リソース不足で分析に手が回らない
データの専門企業でないかぎり、分析専任の人材をチームに確保できることは稀です。分析の前段階も後段階も、データにまつわる仕事は少人数で何でもこなさないといけないという企業は多いのではないでしょうか。実際、TXCOMも同様の状況で、リソースの問題で分析までなかなか手が回らず、せっかく構築したCDPがうまく活用できない時期がありました。
そこでTXCOMは、リアルタイムかつ直観的に判断するためにデータを可視化し、意思決定の精度と速度を上げるために、BIツールを活用しました。既にCDP内に利活用が可能な状態で視聴データがたまっていたため、Tableauを活用してマーケティングダッシュボードを構築したのです。

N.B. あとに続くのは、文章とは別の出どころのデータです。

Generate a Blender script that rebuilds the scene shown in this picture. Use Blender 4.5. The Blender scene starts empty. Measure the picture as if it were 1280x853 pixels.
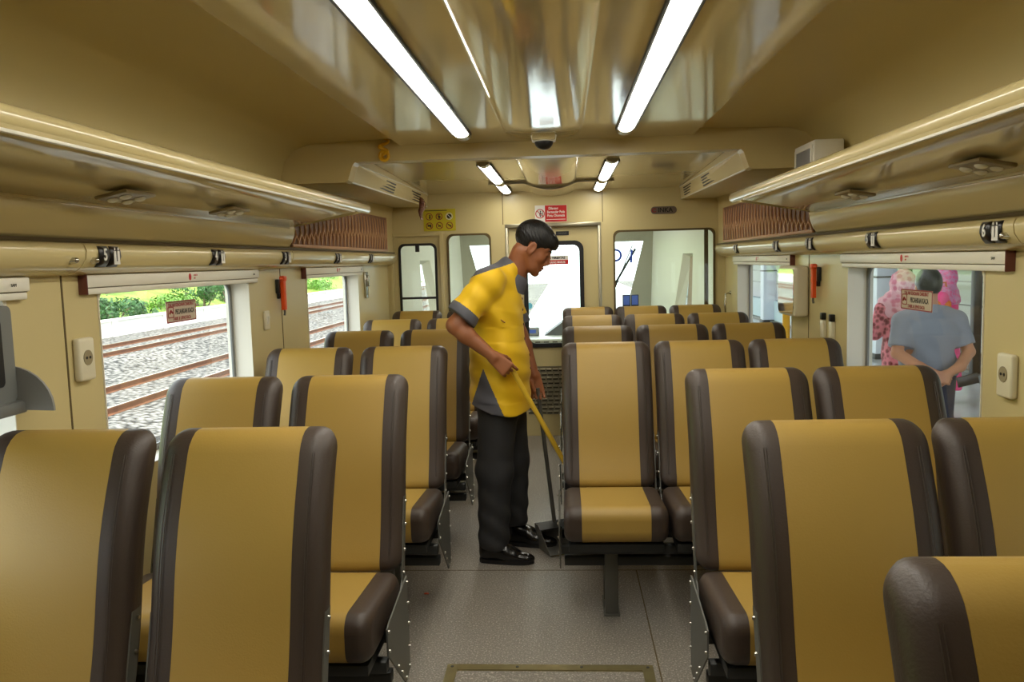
import bpy, bmesh, math, random
import numpy as np
from mathutils import Matrix, Vector, Euler
PI = math.pi
SC = bpy.context.scene
COL = SC.collection

# ---------------------------------------------------------------- camera
cam_data = bpy.data.cameras.new('camera')
cam = bpy.data.objects.new('camera', cam_data)
COL.objects.link(cam)
cam_data.sensor_fit = 'HORIZONTAL'
cam_data.sensor_width = 36.0
cam_data.lens = 28.8
cam_data.clip_start = 0.02
cam_data.clip_end = 300
_y = Vector((65, 101.5, 1024)).normalized()            # car axis seen from the camera (right, up, forward)
_z = Vector((-0.02, 1, 0)); _z = (_z - _z.dot(_y) * _y).normalized()
_x = Vector((_y.x, _y.y, -_y.z)).cross(Vector((_z.x, _z.y, -_z.z))); _x = Vector((_x.x, _x.y, -_x.z))
R_ = (_x.x, _y.x, _z.x); U_ = (_x.y, _y.y, _z.y); F_ = (_x.z, _y.z, _z.z)
cam.matrix_world = Matrix(((R_[0], U_[0], -F_[0], 0.085), (R_[1], U_[1], -F_[1], 0.0), (R_[2], U_[2], -F_[2], 1.52), (0, 0, 0, 1)))
SC.camera = cam

# ---------------------------------------------------------------- sky, sun, exposure
world = bpy.data.worlds.new('sky'); SC.world = world
world.use_nodes = True
_bg = world.node_tree.nodes['Background']
_bg.inputs['Color'].default_value = (0.86, 0.94, 1.0, 1)
_bg.inputs['Strength'].default_value = 4.0
sun = bpy.data.lights.new('sun', 'SUN'); sun.energy = 6.0; sun.angle = 0.03; sun.color = (1, 0.96, 0.88)
sun_o = bpy.data.objects.new('sun', sun); COL.objects.link(sun_o)
sun_o.rotation_euler = (math.radians(28), math.radians(12), 0)
SC.view_settings.view_transform = 'Standard'
SC.view_settings.look = 'None'
SC.view_settings.exposure = -0.08
SC.view_settings.gamma = 1.0
SC.view_settings.use_curve_mapping = False
LAMP = 27.0                                              # strip lights

# ---------------------------------------------------------------- materials
def lin(r, g, b):
    f = lambda c: (c / 12.92 if c <= .04045 else ((c + .055) / 1.055) ** 2.4)
    return (f(r / 255), f(g / 255), f(b / 255), 1)

def mat(name, rgb, rough=.5, metal=0., spec=.5, bump=0., bscale=60., var=0., vscale=8., coat=0., stretch=None, sheen=0):
    m = bpy.data.materials.new(name); m.use_nodes = True
    nt = m.node_tree; b = nt.nodes['Principled BSDF']
    c = lin(*rgb)
    b.inputs['Base Color'].default_value = c
    b.inputs['Roughness'].default_value = rough
    b.inputs['Metallic'].default_value = metal
    b.inputs['Specular IOR Level'].default_value = spec
    if coat: b.inputs['Coat Weight'].default_value = coat; b.inputs['Coat Roughness'].default_value = .08
    if sheen: b.inputs['Sheen Weight'].default_value = sheen
    tc = nt.nodes.new('ShaderNodeTexCoord'); mp = nt.nodes.new('ShaderNodeMapping')
    nt.links.new(tc.outputs['Object'], mp.inputs['Vector'])
    if stretch: mp.inputs['Scale'].default_value = stretch
    if var:
        n = nt.nodes.new('ShaderNodeTexNoise'); n.inputs['Scale'].default_value = vscale; n.inputs['Detail'].default_value = 4
        nt.links.new(mp.outputs[0], n.inputs['Vector'])
        r = nt.nodes.new('ShaderNodeValToRGB')
        r.color_ramp.elements[0].position = .3; r.color_ramp.elements[1].position = .7
        r.color_ramp.elements[0].color = tuple(x * (1 - var) for x in c[:3]) + (1,)
        r.color_ramp.elements[1].color = tuple(min(1, x * (1 + var)) for x in c[:3]) + (1,)
        nt.links.new(n.outputs['Fac'], r.inputs['Fac']); nt.links.new(r.outputs['Color'], b.inputs['Base Color'])
    if bump:
        n2 = nt.nodes.new('ShaderNodeTexNoise'); n2.inputs['Scale'].default_value = bscale; n2.inputs['Detail'].default_value = 3
        nt.links.new(mp.outputs[0], n2.inputs['Vector'])
        bp = nt.nodes.new('ShaderNodeBump'); bp.inputs['Strength'].default_value = bump; bp.inputs['Distance'].default_value = .01
        nt.links.new(n2.outputs['Fac'], bp.inputs['Height']); nt.links.new(bp.outputs[0], b.inputs['Normal'])
    return m

def emit_mat(name, rgb, strength):
    m = bpy.data.materials.new(name); m.use_nodes = True
    b = m.node_tree.nodes['Principled BSDF']
    b.inputs['Base Color'].default_value = lin(*rgb)
    b.inputs['Emission Color'].default_value = lin(*rgb)
    b.inputs['Emission Strength'].default_value = strength
    return m

def glass_mat(name, tint=(1, 1, 1), refl=1.0):
    m = bpy.data.materials.new(name); m.use_nodes = True
    nt = m.node_tree; nt.nodes.clear()
    o = nt.nodes.new('ShaderNodeOutputMaterial'); mix = nt.nodes.new('ShaderNodeMixShader')
    t = nt.nodes.new('ShaderNodeBsdfTransparent'); g = nt.nodes.new('ShaderNodeBsdfGlossy'); f = nt.nodes.new('ShaderNodeFresnel')
    f.inputs['IOR'].default_value = 1.45
    t.inputs['Color'].default_value = tuple(tint) + (1,); g.inputs['Roughness'].default_value = .02
    mu = nt.nodes.new('ShaderNodeMath'); mu.operation = 'MULTIPLY'; mu.inputs[1].default_value = refl
    nt.links.new(f.outputs[0], mu.inputs[0]); nt.links.new(mu.outputs[0], mix.inputs['Fac'])
    nt.links.new(t.outputs[0], mix.inputs[1]); nt.links.new(g.outputs[0], mix.inputs[2]); nt.links.new(mix.outputs[0], o.inputs['Surface'])
    return m

CREAM = (208, 192, 140)
M = {}
M['wall'] = mat('cream_wall_panel', CREAM, .28, bump=.03, bscale=3)
M['ceil'] = mat('glossy_cream_ceiling', (206, 190, 142), .09, spec=.75, bump=.10, bscale=4.5, stretch=(1, .5, 1))
M['cream'] = mat('cream_gloss_moulding', (212, 196, 144), .16, spec=.6, bump=.03, bscale=5)
M['side_ceil'] = mat('cream_matt_ceiling', (200, 182, 122), .42)
M['seam'] = mat('dark_seam', (92, 76, 40), .7)
M['bulk'] = mat('cream_bulkhead', (204, 184, 126), .35)
M['white_trim'] = mat('white_trim', (232, 228, 212), .35)
M['frame_grey'] = mat('grey_window_frame', (120, 122, 120), .4)
M['tan'] = mat('tan_leather', (172, 140, 66), .48, bump=.06, bscale=220, var=.03, vscale=3)
M['brown'] = mat('dark_brown_leather', (66, 54, 46), .46, bump=.09, bscale=200)
M['steel'] = mat('grey_painted_steel', (104, 104, 98), .45, metal=.35)
M['steel_dark'] = mat('dark_painted_steel', (46, 47, 46), .45, metal=.3)
M['bolt'] = mat('bright_bolt', (168, 166, 158), .3, metal=1)
M['chrome'] = mat('polished_metal', (200, 198, 188), .2, metal=1)
M['alu'] = mat('brushed_aluminium', (178, 172, 150), .3, metal=.9)
M['brass'] = mat('dull_brass_strip', (168, 156, 112), .35, metal=.7, var=.1, vscale=20)
M['black'] = mat('black_rubber', (20, 20, 20), .5)
M['black_pl'] = mat('black_plastic', (24, 24, 26), .3)
M['tile'] = mat('black_number_tile', (22, 18, 20), .3)
M['white'] = mat('white_print', (238, 236, 228), .5)
M['red'] = mat('red_print', (200, 28, 26), .45)
M['red_dark'] = mat('dark_red_print', (150, 40, 40), .45)
M['yel'] = mat('yellow_sticker', (206, 190, 40), .45)
M['green_tint'] = mat('greenish_print', (120, 150, 110), .45)
M['orange'] = mat('orange_plastic', (236, 84, 28), .35)
M['diff'] = emit_mat('light_diffuser', (255, 250, 236), LAMP)
M['glass'] = glass_mat('window_glass', (.99, 1, .99), .12)
M['cabglass'] = glass_mat('cab_glass', (.98, 1, .98), .35)
M['well'] = mat('socket_recess', (150, 138, 108), .5)
M['bezel'] = mat('olive_bezel', (138, 120, 78), .4)
M['sock'] = mat('white_socket_plastic', (226, 218, 190), .35)
M['grey_pl'] = mat('grey_plastic', (140, 140, 138), .4)
M['lens'] = mat('frosted_lens', (226, 220, 196), .25)
M['mirror'] = mat('mirror_face', (225, 228, 220), .04, metal=1)
M['blind_end'] = mat('dark_reddish_end_cap', (112, 62, 50), .5)
M['blue'] = mat('blue_print', (58, 84, 190), .4)
M['screen'] = emit_mat('blue_screen', (62, 84, 150), .45)

# speckled grey-brown vinyl floor
def floor_mat():
    m = bpy.data.materials.new('speckled_vinyl_floor'); m.use_nodes = True
    nt = m.node_tree; b = nt.nodes['Principled BSDF']
    tc = nt.nodes.new('ShaderNodeTexCoord')
    n = nt.nodes.new('ShaderNodeTexNoise'); n.inputs['Scale'].default_value = 150; n.inputs['Detail'].default_value = 2
    n2 = nt.nodes.new('ShaderNodeTexNoise'); n2.inputs['Scale'].default_value = 2.2; n2.inputs['Detail'].default_value = 4
    r = nt.nodes.new('ShaderNodeValToRGB'); e = r.color_ramp.elements
    e[0].position = .38; e[0].color = lin(134, 128, 118); e[1].position = .72; e[1].color = lin(228, 220, 206)
    x = e.new(.58); x.color = lin(158, 150, 140)
    mx = nt.nodes.new('ShaderNodeMixRGB'); mx.blend_type = 'MULTIPLY'; mx.inputs['Fac'].default_value = .25
    nt.links.new(tc.outputs['Object'], n.inputs['Vector']); nt.links.new(tc.outputs['Object'], n2.inputs['Vector'])
    nt.links.new(n.outputs['Fac'], r.inputs['Fac']); nt.links.new(r.outputs[0], mx.inputs[1]); nt.links.new(n2.outputs['Fac'], mx.inputs[2])
    nt.links.new(mx.outputs[0], b.inputs['Base Color']); b.inputs['Roughness'].default_value = .38
    return m
M['floor'] = floor_mat()

def carved_mat():
    m = bpy.data.materials.new('carved_brown_wood'); m.use_nodes = True
    nt = m.node_tree; b = nt.nodes['Principled BSDF']
    tc = nt.nodes.new('ShaderNodeTexCoord'); w = nt.nodes.new('ShaderNodeTexNoise'); w.inputs['Scale'].default_value = 14
    mp = nt.nodes.new('ShaderNodeMapping'); mp.inputs['Scale'].default_value = (1, 1.6, .35)
    r = nt.nodes.new('ShaderNodeValToRGB'); r.color_ramp.elements[0].color = lin(84, 48, 26); r.color_ramp.elements[1].color = lin(150, 96, 56)
    nt.links.new(tc.outputs['Object'], mp.inputs[0]); nt.links.new(mp.outputs[0], w.inputs['Vector']); nt.links.new(w.outputs['Fac'], r.inputs[0])
    nt.links.new(r.outputs[0], b.inputs['Base Color']); b.inputs['Roughness'].default_value = .5
    return m
M['carved'] = carved_mat()
M['carved_rib'] = mat('carved_rib_wood', (196, 150, 108), .45)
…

「データの整備・可視化・分析」という施策の前の準備をパートナー企業に任せ、「可視化されたデータの検証/視聴者へのエンゲージメント施策」はテレビ東京側で担うといったように、仕事の役割を分担し、目的のためにリソースを集中できる体制を取りました。

(右)株式会社テレビ東京コミュニケーションズ シニアマネージャー 岸義治氏
TXCOMのマーケティングディレクターである今田智仁氏と同社のシニアマネージャーである岸義治氏は、「外部のパートナーには、CDPの構築後もデータ活用の側面でチームの一員としてプロジェクトに加わってもらった。データ活用の範囲は本当に多岐にわたるので、当事者だけではできないことを伴走してもらうためにも、外部パートナーとの協力体制の構築は必須だと思う」と語ります。

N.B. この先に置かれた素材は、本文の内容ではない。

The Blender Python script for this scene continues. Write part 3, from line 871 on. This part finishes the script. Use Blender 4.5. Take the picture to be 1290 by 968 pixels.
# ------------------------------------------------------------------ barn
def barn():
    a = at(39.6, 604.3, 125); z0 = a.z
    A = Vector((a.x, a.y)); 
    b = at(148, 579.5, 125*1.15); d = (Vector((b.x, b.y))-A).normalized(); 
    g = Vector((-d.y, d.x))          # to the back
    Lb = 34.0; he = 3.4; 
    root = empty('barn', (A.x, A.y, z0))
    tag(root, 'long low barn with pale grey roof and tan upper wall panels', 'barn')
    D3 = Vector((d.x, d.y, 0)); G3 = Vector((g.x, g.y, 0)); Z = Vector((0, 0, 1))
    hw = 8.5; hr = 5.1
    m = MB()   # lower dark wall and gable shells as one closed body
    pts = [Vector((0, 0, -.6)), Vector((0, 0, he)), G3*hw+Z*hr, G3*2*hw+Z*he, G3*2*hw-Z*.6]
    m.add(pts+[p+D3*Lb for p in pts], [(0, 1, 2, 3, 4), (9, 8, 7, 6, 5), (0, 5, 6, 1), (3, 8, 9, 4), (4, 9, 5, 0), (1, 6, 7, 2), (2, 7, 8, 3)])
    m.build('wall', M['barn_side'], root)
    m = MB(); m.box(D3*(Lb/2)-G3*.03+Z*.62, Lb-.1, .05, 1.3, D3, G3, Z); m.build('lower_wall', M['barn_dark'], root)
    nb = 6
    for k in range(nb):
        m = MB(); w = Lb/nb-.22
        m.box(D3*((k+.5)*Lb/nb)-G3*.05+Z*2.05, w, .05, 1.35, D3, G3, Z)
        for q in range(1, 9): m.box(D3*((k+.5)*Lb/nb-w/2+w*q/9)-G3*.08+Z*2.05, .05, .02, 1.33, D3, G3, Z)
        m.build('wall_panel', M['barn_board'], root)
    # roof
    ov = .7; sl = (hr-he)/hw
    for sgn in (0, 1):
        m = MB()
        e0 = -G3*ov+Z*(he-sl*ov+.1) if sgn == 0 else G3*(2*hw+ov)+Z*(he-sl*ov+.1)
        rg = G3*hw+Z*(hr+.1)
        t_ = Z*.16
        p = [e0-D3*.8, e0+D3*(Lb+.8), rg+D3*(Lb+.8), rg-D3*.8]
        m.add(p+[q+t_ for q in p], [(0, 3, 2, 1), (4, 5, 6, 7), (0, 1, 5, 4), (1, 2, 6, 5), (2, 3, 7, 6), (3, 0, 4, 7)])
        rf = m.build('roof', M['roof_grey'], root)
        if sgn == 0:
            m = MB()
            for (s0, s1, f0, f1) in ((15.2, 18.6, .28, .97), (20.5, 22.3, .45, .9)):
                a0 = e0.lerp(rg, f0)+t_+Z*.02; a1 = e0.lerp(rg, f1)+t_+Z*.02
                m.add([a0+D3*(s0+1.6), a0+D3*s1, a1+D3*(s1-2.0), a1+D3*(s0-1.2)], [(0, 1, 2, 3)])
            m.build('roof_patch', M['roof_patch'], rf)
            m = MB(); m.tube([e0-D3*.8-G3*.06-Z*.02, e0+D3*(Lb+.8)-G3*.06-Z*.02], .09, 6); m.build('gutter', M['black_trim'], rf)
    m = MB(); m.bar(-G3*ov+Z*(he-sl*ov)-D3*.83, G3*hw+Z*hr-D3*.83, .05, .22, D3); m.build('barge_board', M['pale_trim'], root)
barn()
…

データで視聴者の解像度が上がると、KPI設計の精度も向上する
では、データ統合からBIツールによる視聴者の可視化は、どのようなデータマーケティングにつながっていったのでしょうか。
ここでも有効だったのは、視聴者のインサイト分析です。具体的には、日ごと、番組ごとの視聴者数、流入経路別の視聴傾向を直感的に把握できる20種類ほどのダッシュボードを構築。それまで十分に把握できていなかった視聴者の動向を可視化できたことで解像度が上がり、達成すべきKPIをチームで共通認識として設定できるようになったといいます。

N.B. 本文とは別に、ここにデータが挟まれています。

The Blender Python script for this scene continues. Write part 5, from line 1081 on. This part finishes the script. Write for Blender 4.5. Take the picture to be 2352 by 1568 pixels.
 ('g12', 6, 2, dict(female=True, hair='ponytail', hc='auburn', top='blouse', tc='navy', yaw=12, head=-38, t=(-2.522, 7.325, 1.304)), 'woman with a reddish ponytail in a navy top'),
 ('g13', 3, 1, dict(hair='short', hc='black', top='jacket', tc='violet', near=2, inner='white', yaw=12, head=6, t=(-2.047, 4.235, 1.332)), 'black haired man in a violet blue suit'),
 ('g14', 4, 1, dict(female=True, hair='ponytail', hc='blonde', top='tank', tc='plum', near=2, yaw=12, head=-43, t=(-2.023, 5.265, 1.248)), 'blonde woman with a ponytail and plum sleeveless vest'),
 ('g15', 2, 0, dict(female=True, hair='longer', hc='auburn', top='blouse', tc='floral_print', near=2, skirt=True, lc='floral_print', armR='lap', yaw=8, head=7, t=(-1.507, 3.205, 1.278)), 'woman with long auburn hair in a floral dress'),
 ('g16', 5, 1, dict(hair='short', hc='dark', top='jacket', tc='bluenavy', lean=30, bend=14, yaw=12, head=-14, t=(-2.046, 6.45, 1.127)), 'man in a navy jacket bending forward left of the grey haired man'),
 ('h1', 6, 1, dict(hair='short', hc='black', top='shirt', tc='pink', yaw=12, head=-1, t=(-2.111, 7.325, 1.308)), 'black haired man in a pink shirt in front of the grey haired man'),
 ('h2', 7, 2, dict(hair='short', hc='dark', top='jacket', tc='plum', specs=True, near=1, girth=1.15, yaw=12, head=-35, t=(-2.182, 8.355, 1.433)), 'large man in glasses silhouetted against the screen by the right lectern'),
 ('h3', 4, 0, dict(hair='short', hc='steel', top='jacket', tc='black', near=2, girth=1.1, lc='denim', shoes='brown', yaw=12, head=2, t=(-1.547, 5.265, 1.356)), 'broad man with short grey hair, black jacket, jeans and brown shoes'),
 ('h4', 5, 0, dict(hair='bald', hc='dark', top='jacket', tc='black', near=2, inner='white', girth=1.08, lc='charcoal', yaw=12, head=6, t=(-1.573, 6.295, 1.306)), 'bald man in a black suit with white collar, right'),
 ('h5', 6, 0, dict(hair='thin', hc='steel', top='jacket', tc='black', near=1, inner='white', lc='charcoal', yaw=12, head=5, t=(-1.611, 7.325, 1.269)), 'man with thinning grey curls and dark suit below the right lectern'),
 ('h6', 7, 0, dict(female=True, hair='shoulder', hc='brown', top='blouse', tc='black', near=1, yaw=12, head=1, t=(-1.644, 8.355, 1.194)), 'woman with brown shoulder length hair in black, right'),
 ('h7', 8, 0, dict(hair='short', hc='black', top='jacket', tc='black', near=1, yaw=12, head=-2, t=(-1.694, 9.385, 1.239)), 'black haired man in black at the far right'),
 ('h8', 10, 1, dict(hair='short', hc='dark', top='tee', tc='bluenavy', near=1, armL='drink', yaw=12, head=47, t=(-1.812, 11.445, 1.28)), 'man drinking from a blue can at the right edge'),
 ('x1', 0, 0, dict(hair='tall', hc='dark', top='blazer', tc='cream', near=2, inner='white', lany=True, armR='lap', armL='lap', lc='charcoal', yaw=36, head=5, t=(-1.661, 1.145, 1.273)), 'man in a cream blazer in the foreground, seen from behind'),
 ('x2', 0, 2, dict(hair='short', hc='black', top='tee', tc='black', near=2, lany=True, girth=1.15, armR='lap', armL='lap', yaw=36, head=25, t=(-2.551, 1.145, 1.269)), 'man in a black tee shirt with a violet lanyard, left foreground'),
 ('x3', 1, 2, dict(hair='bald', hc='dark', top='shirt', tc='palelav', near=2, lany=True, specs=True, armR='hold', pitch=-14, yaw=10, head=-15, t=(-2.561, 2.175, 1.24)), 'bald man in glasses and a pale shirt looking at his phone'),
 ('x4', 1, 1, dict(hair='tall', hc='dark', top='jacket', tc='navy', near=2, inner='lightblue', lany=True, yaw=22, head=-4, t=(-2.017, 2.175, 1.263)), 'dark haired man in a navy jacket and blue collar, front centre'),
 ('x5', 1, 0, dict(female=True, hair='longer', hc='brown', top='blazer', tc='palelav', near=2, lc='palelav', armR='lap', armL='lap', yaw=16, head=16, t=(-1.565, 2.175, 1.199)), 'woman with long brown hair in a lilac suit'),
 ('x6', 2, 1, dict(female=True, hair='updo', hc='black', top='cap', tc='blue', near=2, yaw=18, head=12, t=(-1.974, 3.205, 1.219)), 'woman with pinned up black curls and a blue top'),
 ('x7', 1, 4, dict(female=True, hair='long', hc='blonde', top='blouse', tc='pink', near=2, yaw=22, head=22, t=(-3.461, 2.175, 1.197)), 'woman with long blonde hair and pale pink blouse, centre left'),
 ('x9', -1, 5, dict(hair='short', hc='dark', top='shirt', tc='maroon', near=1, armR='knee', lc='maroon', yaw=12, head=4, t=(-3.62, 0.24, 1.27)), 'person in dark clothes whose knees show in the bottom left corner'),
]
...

視聴者データによる解像度の向上は、KPI設計の精度向上とともに、マーケティング施策にもポジティブな影響がありました。
たとえば、これまでのテレビ東京におけるマーケティング施策の多くは、新規視聴者の獲得を目的に行っていました。しかしながら、今回の視聴者分析を進めていくことで、番組動画の視聴を目的とした場合、新規インストールのユーザー獲得効率を目指すことよりも既存のファン層の活性化に注力したほうが効率的なマーケティングになるという気づきを得ることができました。
同様に、新規のユーザー獲得においてもチャネルごとのユーザー継続率を可視化したことで、テレビ東京にとってLTVの高いユーザーの特徴を洗い出し、デジタル広告の予算配分や運用リソースを目的別に最適化することが可能になりました。